**TASK BRIEF**
Retype the complete listing exactly as it appears.

**RECORDED INFORMATION**

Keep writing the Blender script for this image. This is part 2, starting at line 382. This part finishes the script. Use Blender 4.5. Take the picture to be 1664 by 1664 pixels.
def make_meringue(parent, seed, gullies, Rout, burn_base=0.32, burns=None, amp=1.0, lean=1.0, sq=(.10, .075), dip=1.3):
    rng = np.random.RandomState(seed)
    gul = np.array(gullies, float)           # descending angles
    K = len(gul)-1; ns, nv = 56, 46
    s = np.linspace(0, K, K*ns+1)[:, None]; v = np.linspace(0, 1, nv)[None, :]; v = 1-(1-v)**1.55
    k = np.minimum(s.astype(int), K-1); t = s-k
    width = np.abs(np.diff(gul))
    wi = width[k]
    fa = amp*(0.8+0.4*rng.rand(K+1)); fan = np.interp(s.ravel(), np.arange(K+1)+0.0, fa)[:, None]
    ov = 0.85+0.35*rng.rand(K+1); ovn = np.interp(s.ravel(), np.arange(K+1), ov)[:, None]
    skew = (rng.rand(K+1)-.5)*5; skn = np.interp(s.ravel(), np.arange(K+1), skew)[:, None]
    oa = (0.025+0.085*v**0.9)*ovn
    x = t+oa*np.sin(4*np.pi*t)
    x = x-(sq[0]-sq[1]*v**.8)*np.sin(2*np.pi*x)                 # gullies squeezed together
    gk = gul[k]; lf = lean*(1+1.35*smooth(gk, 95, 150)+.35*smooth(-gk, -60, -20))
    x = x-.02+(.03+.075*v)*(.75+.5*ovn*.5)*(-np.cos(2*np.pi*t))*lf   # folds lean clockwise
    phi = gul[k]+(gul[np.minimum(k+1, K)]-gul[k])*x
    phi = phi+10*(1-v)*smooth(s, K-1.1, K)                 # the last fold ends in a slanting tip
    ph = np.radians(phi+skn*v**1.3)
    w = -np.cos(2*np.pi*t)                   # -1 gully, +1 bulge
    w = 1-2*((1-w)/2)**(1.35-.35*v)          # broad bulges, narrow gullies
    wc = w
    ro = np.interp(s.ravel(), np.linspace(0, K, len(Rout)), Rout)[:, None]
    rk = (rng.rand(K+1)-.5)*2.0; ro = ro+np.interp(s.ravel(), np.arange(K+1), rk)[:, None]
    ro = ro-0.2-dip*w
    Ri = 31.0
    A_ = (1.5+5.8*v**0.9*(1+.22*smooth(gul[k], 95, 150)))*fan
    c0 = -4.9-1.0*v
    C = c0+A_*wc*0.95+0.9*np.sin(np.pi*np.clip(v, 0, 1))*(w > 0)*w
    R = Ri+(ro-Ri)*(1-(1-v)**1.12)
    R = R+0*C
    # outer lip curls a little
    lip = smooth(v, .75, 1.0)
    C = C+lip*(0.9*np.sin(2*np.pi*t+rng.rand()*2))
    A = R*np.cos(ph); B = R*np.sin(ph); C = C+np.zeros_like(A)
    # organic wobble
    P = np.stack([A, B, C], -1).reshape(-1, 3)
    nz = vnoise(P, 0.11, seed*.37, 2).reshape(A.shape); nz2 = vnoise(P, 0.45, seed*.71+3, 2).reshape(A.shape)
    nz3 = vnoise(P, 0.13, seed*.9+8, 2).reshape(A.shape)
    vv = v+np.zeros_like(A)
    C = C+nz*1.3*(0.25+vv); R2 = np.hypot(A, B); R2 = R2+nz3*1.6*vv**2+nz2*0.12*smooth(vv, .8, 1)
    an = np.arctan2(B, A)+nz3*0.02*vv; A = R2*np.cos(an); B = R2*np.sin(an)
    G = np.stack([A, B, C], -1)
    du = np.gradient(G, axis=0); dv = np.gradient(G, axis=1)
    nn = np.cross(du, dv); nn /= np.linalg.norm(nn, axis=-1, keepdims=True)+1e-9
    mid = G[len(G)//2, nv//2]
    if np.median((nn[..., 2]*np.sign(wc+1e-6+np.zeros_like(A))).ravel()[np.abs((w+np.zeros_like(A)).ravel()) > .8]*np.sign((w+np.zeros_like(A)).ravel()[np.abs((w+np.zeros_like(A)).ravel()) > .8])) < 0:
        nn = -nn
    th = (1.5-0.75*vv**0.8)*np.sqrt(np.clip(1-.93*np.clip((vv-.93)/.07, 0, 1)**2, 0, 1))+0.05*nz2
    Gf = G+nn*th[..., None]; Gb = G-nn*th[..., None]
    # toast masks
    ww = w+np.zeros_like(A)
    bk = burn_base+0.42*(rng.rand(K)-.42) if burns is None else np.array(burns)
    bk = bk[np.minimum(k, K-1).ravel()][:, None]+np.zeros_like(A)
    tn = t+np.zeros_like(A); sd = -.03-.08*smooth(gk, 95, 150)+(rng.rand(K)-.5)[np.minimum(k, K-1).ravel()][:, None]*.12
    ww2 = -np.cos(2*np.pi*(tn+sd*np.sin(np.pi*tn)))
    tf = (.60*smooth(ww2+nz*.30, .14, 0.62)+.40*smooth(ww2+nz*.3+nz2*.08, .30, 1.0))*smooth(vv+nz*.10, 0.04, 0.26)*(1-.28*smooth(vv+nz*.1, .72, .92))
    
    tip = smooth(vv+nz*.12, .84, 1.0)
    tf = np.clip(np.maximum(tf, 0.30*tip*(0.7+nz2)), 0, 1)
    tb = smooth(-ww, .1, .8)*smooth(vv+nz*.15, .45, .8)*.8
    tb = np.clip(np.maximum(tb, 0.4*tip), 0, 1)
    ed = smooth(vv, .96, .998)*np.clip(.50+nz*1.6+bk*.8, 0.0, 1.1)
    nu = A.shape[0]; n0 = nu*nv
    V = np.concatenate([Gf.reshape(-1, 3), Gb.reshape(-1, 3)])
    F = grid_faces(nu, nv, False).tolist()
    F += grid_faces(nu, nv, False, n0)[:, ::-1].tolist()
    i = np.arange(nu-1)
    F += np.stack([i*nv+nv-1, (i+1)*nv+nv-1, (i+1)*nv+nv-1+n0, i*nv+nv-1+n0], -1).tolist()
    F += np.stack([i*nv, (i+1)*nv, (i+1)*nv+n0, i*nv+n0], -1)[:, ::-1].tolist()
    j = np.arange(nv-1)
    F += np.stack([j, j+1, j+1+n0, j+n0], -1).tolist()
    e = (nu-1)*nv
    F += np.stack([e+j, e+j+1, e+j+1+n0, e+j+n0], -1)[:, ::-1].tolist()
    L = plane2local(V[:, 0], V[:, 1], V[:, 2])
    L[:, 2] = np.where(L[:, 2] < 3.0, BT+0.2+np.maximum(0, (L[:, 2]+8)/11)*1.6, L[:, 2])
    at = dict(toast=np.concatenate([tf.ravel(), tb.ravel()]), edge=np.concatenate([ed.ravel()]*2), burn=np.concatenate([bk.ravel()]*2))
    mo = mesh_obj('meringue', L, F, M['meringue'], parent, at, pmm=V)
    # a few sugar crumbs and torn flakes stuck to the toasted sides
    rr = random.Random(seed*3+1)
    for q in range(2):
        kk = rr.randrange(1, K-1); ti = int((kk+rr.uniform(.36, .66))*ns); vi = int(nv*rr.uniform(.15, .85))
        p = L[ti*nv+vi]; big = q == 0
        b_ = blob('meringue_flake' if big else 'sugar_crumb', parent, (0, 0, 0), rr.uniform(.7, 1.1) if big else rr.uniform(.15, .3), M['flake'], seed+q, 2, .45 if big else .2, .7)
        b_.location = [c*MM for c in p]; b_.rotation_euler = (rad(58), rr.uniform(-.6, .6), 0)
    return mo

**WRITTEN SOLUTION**
Keep writing the Blender script for this image. This is part 2, starting at line 382. This part finishes the script. Use Blender 4.5. Take the picture to be 1664 by 1664 pixels.
def make_meringue(parent, seed, gullies, Rout, burn_base=0.32, burns=None, amp=1.0, lean=1.0, sq=(.10, .075), dip=1.3):
    rng = np.random.RandomState(seed)
    gul = np.array(gullies, float)           # descending angles
    K = len(gul)-1; ns, nv = 56, 46
    s = np.linspace(0, K, K*ns+1)[:, None]; v = np.linspace(0, 1, nv)[None, :]; v = 1-(1-v)**1.55
    k = np.minimum(s.astype(int), K-1); t = s-k
    width = np.abs(np.diff(gul))
    wi = width[k]
    fa = amp*(0.8+0.4*rng.rand(K+1)); fan = np.interp(s.ravel(), np.arange(K+1)+0.0, fa)[:, None]
    ov = 0.85+0.35*rng.rand(K+1); ovn = np.interp(s.ravel(), np.arange(K+1), ov)[:, None]
    skew = (rng.rand(K+1)-.5)*5; skn = np.interp(s.ravel(), np.arange(K+1), skew)[:, None]
    oa = (0.025+0.085*v**0.9)*ovn
    x = t+oa*np.sin(4*np.pi*t)
    x = x-(sq[0]-sq[1]*v**.8)*np.sin(2*np.pi*x)                 # gullies squeezed together
    gk = gul[k]; lf = lean*(1+1.35*smooth(gk, 95, 150)+.35*smooth(-gk, -60, -20))
    x = x-.02+(.03+.075*v)*(.75+.5*ovn*.5)*(-np.cos(2*np.pi*t))*lf   # folds lean clockwise
    phi = gul[k]+(gul[np.minimum(k+1, K)]-gul[k])*x
    phi = phi+10*(1-v)*smooth(s, K-1.1, K)                 # the last fold ends in a slanting tip
    ph = np.radians(phi+skn*v**1.3)
    w = -np.cos(2*np.pi*t)                   # -1 gully, +1 bulge
    w = 1-2*((1-w)/2)**(1.35-.35*v)          # broad bulges, narrow gullies
    wc = w
    ro = np.interp(s.ravel(), np.linspace(0, K, len(Rout)), Rout)[:, None]
    rk = (rng.rand(K+1)-.5)*2.0; ro = ro+np.interp(s.ravel(), np.arange(K+1), rk)[:, None]
    ro = ro-0.2-dip*w
    Ri = 31.0
    A_ = (1.5+5.8*v**0.9*(1+.22*smooth(gul[k], 95, 150)))*fan
    c0 = -4.9-1.0*v
    C = c0+A_*wc*0.95+0.9*np.sin(np.pi*np.clip(v, 0, 1))*(w > 0)*w
    R = Ri+(ro-Ri)*(1-(1-v)**1.12)
    R = R+0*C
    # outer lip curls a little
    lip = smooth(v, .75, 1.0)
    C = C+lip*(0.9*np.sin(2*np.pi*t+rng.rand()*2))
    A = R*np.cos(ph); B = R*np.sin(ph); C = C+np.zeros_like(A)
    # organic wobble
    P = np.stack([A, B, C], -1).reshape(-1, 3)
    nz = vnoise(P, 0.11, seed*.37, 2).reshape(A.shape); nz2 = vnoise(P, 0.45, seed*.71+3, 2).reshape(A.shape)
    nz3 = vnoise(P, 0.13, seed*.9+8, 2).reshape(A.shape)
    vv = v+np.zeros_like(A)
    C = C+nz*1.3*(0.25+vv); R2 = np.hypot(A, B); R2 = R2+nz3*1.6*vv**2+nz2*0.12*smooth(vv, .8, 1)
    an = np.arctan2(B, A)+nz3*0.02*vv; A = R2*np.cos(an); B = R2*np.sin(an)
    G = np.stack([A, B, C], -1)
    du = np.gradient(G, axis=0); dv = np.gradient(G, axis=1)
    nn = np.cross(du, dv); nn /= np.linalg.norm(nn, axis=-1, keepdims=True)+1e-9
    mid = G[len(G)//2, nv//2]
    if np.median((nn[..., 2]*np.sign(wc+1e-6+np.zeros_like(A))).ravel()[np.abs((w+np.zeros_like(A)).ravel()) > .8]*np.sign((w+np.zeros_like(A)).ravel()[np.abs((w+np.zeros_like(A)).ravel()) > .8])) < 0:
        nn = -nn
    th = (1.5-0.75*vv**0.8)*np.sqrt(np.clip(1-.93*np.clip((vv-.93)/.07, 0, 1)**2, 0, 1))+0.05*nz2
    Gf = G+nn*th[..., None]; Gb = G-nn*th[..., None]
    # toast masks
    ww = w+np.zeros_like(A)
    bk = burn_base+0.42*(rng.rand(K)-.42) if burns is None else np.array(burns)
    bk = bk[np.minimum(k, K-1).ravel()][:, None]+np.zeros_like(A)
    tn = t+np.zeros_like(A); sd = -.03-.08*smooth(gk, 95, 150)+(rng.rand(K)-.5)[np.minimum(k, K-1).ravel()][:, None]*.12
    ww2 = -np.cos(2*np.pi*(tn+sd*np.sin(np.pi*tn)))
    tf = (.60*smooth(ww2+nz*.30, .14, 0.62)+.40*smooth(ww2+nz*.3+nz2*.08, .30, 1.0))*smooth(vv+nz*.10, 0.04, 0.26)*(1-.28*smooth(vv+nz*.1, .72, .92))
    
    tip = smooth(vv+nz*.12, .84, 1.0)
    tf = np.clip(np.maximum(tf, 0.30*tip*(0.7+nz2)), 0, 1)
    tb = smooth(-ww, .1, .8)*smooth(vv+nz*.15, .45, .8)*.8
    tb = np.clip(np.maximum(tb, 0.4*tip), 0, 1)
    ed = smooth(vv, .96, .998)*np.clip(.50+nz*1.6+bk*.8, 0.0, 1.1)
    nu = A.shape[0]; n0 = nu*nv
    V = np.concatenate([Gf.reshape(-1, 3), Gb.reshape(-1, 3)])
    F = grid_faces(nu, nv, False).tolist()
    F += grid_faces(nu, nv, False, n0)[:, ::-1].tolist()
    i = np.arange(nu-1)
    F += np.stack([i*nv+nv-1, (i+1)*nv+nv-1, (i+1)*nv+nv-1+n0, i*nv+nv-1+n0], -1).tolist()
    F += np.stack([i*nv, (i+1)*nv, (i+1)*nv+n0, i*nv+n0], -1)[:, ::-1].tolist()
    j = np.arange(nv-1)
    F += np.stack([j, j+1, j+1+n0, j+n0], -1).tolist()
    e = (nu-1)*nv
    F += np.stack([e+j, e+j+1, e+j+1+n0, e+j+n0], -1)[:, ::-1].tolist()
    L = plane2local(V[:, 0], V[:, 1], V[:, 2])
    L[:, 2] = np.where(L[:, 2] < 3.0, BT+0.2+np.maximum(0, (L[:, 2]+8)/11)*1.6, L[:, 2])
    at = dict(toast=np.concatenate([tf.ravel(), tb.ravel()]), edge=np.concatenate([ed.ravel()]*2), burn=np.concatenate([bk.ravel()]*2))
    mo = mesh_obj('meringue', L, F, M['meringue'], parent, at, pmm=V)
    # a few sugar crumbs and torn flakes stuck to the toasted sides
    rr = random.Random(seed*3+1)
    for q in range(2):
        kk = rr.randrange(1, K-1); ti = int((kk+rr.uniform(.36, .66))*ns); vi = int(nv*rr.uniform(.15, .85))
        p = L[ti*nv+vi]; big = q == 0
        b_ = blob('meringue_flake' if big else 'sugar_crumb', parent, (0, 0, 0), rr.uniform(.7, 1.1) if big else rr.uniform(.15, .3), M['flake'], seed+q, 2, .45 if big else .2, .7)
        b_.location = [c*MM for c in p]; b_.rotation_euler = (rad(58), rr.uniform(-.6, .6), 0)
    return mo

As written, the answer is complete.